Pardon, il est défendu aux autobus d'aller de Montréal à Sherbrooke. Qu'un autobus aille de Montréal à Granby et de Granby à Sherbrooke, ce n'est pas la même chose.

Et pour bien montrer que l'autobus ne va pas de Montréal à Sherbrooket ordre est donné aux passagers de descendre de l'au­tobus. "Granby ! Granby ! C'est le terminus ! Tout le monde des­cend."

En effet, tout le monde descend. Ceux qui vont à Sherbrooke, se présentent à un comptoir pour acheter un billet pour Sherbroo­ke. Le chauffeur descend tous les bagages.

Puis, "En voiture, tout le monde, en voiture pour Sherbroo­ke !"

Et les hommes et les valises, les mêmes que tout à l'heure, sont remis à la même place dans le même autobus, pour un autre voyage de 50 milles.

Cela ressemble ni plus ni moins à une comédie, qui consiste­rait à sortir tout le contenu de l'autobus par une porte pour le rentrer par l'autre porte.

Sortir par une porte les personnes et les choses pour les ren­trer tout de suite par l'autre porte, mais c'est fou !

C'est fou ? non, ce n'est pas fou, c'est une mesure de guerre.

Faire descendre un chauffeur bien pressé, lui faire porter des malles, se bousculer pendant un quart d'heure, c'est une perte de temps !
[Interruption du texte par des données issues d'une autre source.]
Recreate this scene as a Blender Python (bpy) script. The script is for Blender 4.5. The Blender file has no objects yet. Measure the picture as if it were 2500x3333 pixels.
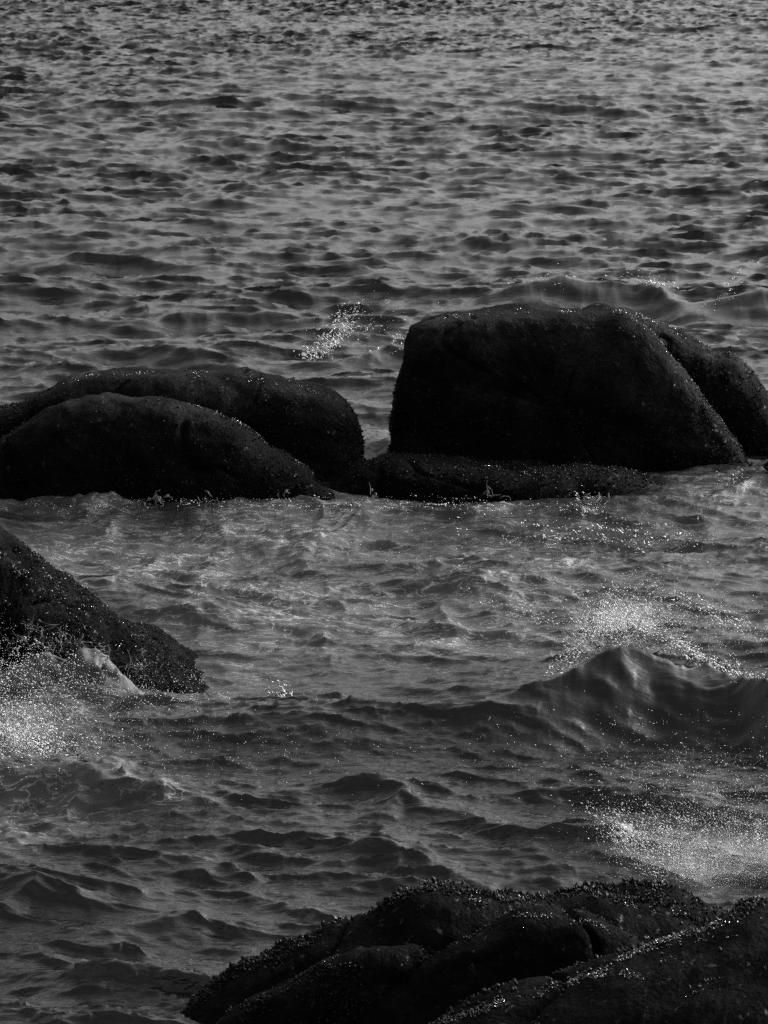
import bpy, math, random
import numpy as np
from mathutils import Vector

S = bpy.context.scene
COL = S.collection
RNG = np.random.default_rng(7)

# ------------------------------------------------------------------ camera
CAM_H = 10.0
FPX = 9258.0                      # focal length in photograph pixels (2500 x 3333)
PITCH = math.atan((1666.5 + 500.0) / FPX)
cam_d = bpy.data.cameras.new("camera")
cam_d.sensor_width = 36.0
cam_d.lens = 100.0
cam_d.clip_start = 0.5
cam_d.clip_end = 60000.0
cam = bpy.data.objects.new("camera", cam_d)
COL.objects.link(cam)
cam.location = (0, 0, CAM_H)
cam.rotation_euler = (math.pi / 2 - PITCH, 0, 0)
cam_d.dof.use_dof = True
cam_d.dof.focus_distance = 31.0
cam_d.dof.aperture_fstop = 6.3
S.camera = cam

# ------------------------------------------------------------------ light
SUN_EL, SUN_AZ = math.radians(24), math.radians(70)      # azimuth clockwise from +Y
world = bpy.data.worlds.new("World")
S.world = world
world.use_nodes = True
wn, wl = world.node_tree.nodes, world.node_tree.links
bg = wn["Background"]
skyt = wn.new("ShaderNodeTexSky")
skyt.sky_type = "NISHITA"
skyt.sun_disc = False
skyt.sun_elevation = SUN_EL
skyt.sun_rotation = SUN_AZ
skyt.air_density = 1.2
skyt.dust_density = 10.0
bw = wn.new("ShaderNodeRGBToBW")
wl.new(skyt.outputs[0], bw.inputs[0])
wl.new(bw.outputs[0], bg.inputs[0])
bg.inputs[1].default_value = 0.15
sun_d = bpy.data.lights.new("sun", "SUN")
sun_d.energy = 1.3
sun_d.angle = math.radians(0.5)
sun_d.color = (1.0, 0.995, 0.99)
sun = bpy.data.objects.new("sun", sun_d)
COL.objects.link(sun)
SUN_DIR = Vector((math.sin(SUN_AZ) * math.cos(SUN_EL), math.cos(SUN_AZ) * math.cos(SUN_EL), math.sin(SUN_EL)))
sun.rotation_euler = SUN_DIR.to_track_quat("Z", "Y").to_euler()
sun.location = (30, 40, 60)

S.view_settings.view_transform = "Standard"
S.view_settings.look = "None"
S.view_settings.gamma = 1.0
S.view_settings.use_curve_mapping = False
S.view_settings.exposure = 1.5
S.render.engine = "CYCLES"
S.cycles.use_denoising = False
S.cycles.max_bounces = 6
S.cycles.volume_bounces = 1
S.cycles.caustics_reflective = False
S.cycles.caustics_refractive = False

# ------------------------------------------------------------------ geometry helpers
cp, sp = math.cos(PITCH), math.sin(PITCH)
FWD = np.array([0, cp, -sp]); UP = np.array([0, sp, cp]); RIGHT = np.array([1.0, 0, 0])

def ray(u, v):
    u = np.asarray(u, float); v = np.asarray(v, float)
    return FWD * FPX + np.multiply.outer(u - 1250.0, RIGHT) + np.multiply.outer(1666.5 - v, UP)

def at_z(u, v, z=0.0):
    """World point where the sight line through photograph pixel (u, v) meets height z."""
    d = ray(u, v)
    t = (z - CAM_H) / d[..., 2]
    return np.array([0, 0, CAM_H]) + d * np.asarray(t)[..., None]

def at_y(u, v, y):
    d = ray(u, v)
    t = y / d[..., 1]
    return np.array([0, 0, CAM_H]) + d * np.asarray(t)[..., None]

def _hash(ix, iy, iz, seed):
    h = (ix.astype(np.uint32) * np.uint32(374761393) + iy.astype(np.uint32) * np.uint32(668265263)
         + iz.astype(np.uint32) * np.uint32(2147483647) + np.uint32(seed) * np.uint32(1274126177))
    h = (h ^ (h >> np.uint32(13))) * np.uint32(1274126177)
    h = (h ^ (h >> np.uint32(16))) * np.uint32(2246822519)
    return ((h ^ (h >> np.uint32(15))).astype(np.float32) / np.float32(4294967295.0)) * 2 - 1

def vnoise(p, seed=0):
    """Smooth value noise in -1..1 for an (n, 3) array."""
    p = np.asarray(p, np.float32)
    f = np.floor(p); i = f.astype(np.int64); t = p - f
    t = t * t * t * (t * (t * 6 - 15) + 10)
    r = 0
    with np.errstate(over="ignore"):
        for dx in (0, 1):
            wx = t[:, 0] if dx else 1 - t[:, 0]
            for dy in (0, 1):
                wy = t[:, 1] if dy else 1 - t[:, 1]
                for dz in (0, 1):
                    wz = t[:, 2] if dz else 1 - t[:, 2]
                    r = r + wx * wy * wz * _hash(i[:, 0] + dx, i[:, 1] + dy, i[:, 2] + dz, seed)
    return r

def fbm(p, octaves=4, seed=0, gain=0.5, ridged=False):
    p = np.asarray(p, np.float32)
    a, s, r = 1.0, 1.0, 0
    for o in range(octaves):
        n = vnoise(p * s + 17.3 * o, seed + o)
        r = r + a * ((1 - 2 * np.abs(n)) if ridged else n)
        a *= gain; s *= 2.03
    return r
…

C'est une perte de temps ? Non, ce n'est pas une perte de temps, c'est une mesure de guerre.

Acheter deux billets au lieu d'un, les payer plus cher ensem­ble qu'un seul, mais c'est une perte d'argent et de papier ! Mais, non, c'est une économie de guerre !

Il en est de même pour une foule de mesures de guerre. Est-ce que les rationnements dans presque tous les cas, n'ont pas eu pour effet, le gaspillage ?

Pour l'épicier qui compte les coupons dans les livrets qu'on lui présente, quelle perte de temps ! Non, c'est une mesure de guerre.

Pour le distributeur de coupons, quelle perte de temps ! Non, c'est une mesure de guerre !

Pour les fonctionnaires, les avocats et les juges qui discutent toutes ces lois, c'est une perte de temps. Non, c'est une mesure de guerre.

C'est à croire que les mesures de guerre consistent à faire et à faire faire le plus de bureaucratie et d'autres choses semblables au plus grand nombre de personnes possible, lorsque tout ce mon­de pourrait faire des canons.

Les hommes de bon sens ne s'y reconnaissent plus.

Peste soit du bon sens ! La logique n'est plus de mise en temps de guerre, puisque la guerre elle-même est la plus grande folie que les hommes aient inventée.